When one looks at the remaining four Republican candidates for office one cannot but feel apprehension. Apart from Ron Paul who has Christian values, but doesn’t speak of them, the other three, who tout their Christianity, have no problem with advocating war. When in one of the debates Ron Paul said that it might be time to consider extending the golden rule to our foreign policy, some members of the audience booed. When the moderator then asked the Mormon Mitt Romney what we should do with our enemies the answer “Kill ‘em!” rang out, and the two Catholics Newt Gingrich and Rick Santorum heartily agreed. This is serious and it gets worse. In last Thursday’s debate a gentleman in the audience who identified himself by name and as a “Palestinian American Republican,” asked how a given candidate would help the Palestinians in case he were to become president. Romney, as the would-be frontrunner immediately began to lecture the poor man that the impasse in the peace talks is the fault of the Palestinians. The Israelis would be happy with a two-state solution the moment the Palestinians gave up terrorist attacks, as well as the right to return to their previous domiciles, and assure Israel of the right to exist as a Jewish state. Gingrich concurred and added that on his first day in office he would sign an order that the American embassy be transferred from Tel Aviv to Jerusalem. Santorum also chimed in and in addition lectured us on the danger of jihadists coming to Cuba, Venezuela and Central America.

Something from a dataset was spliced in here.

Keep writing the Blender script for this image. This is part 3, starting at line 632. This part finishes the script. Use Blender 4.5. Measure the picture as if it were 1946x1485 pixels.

That the suggested embassy transfer would immediately inflame the Muslim world, create thousands of new Jihadists and make further conflict inevitable seems not to have occurred to these gentlemen. There are alternatives to war and our politicians could learn something from sailboat racers. There exists a set of international rules we have to abide by and in order to win you don’t ram your competitor’s boat but you use tactics within the rules. One of the most effective, for a given situation, is to literally take the wind out of his sails. This is what should and could be done. The forces which prevent us from following this path will be discussed in the next installment as well as other pertinent articles from Foreign Affairs.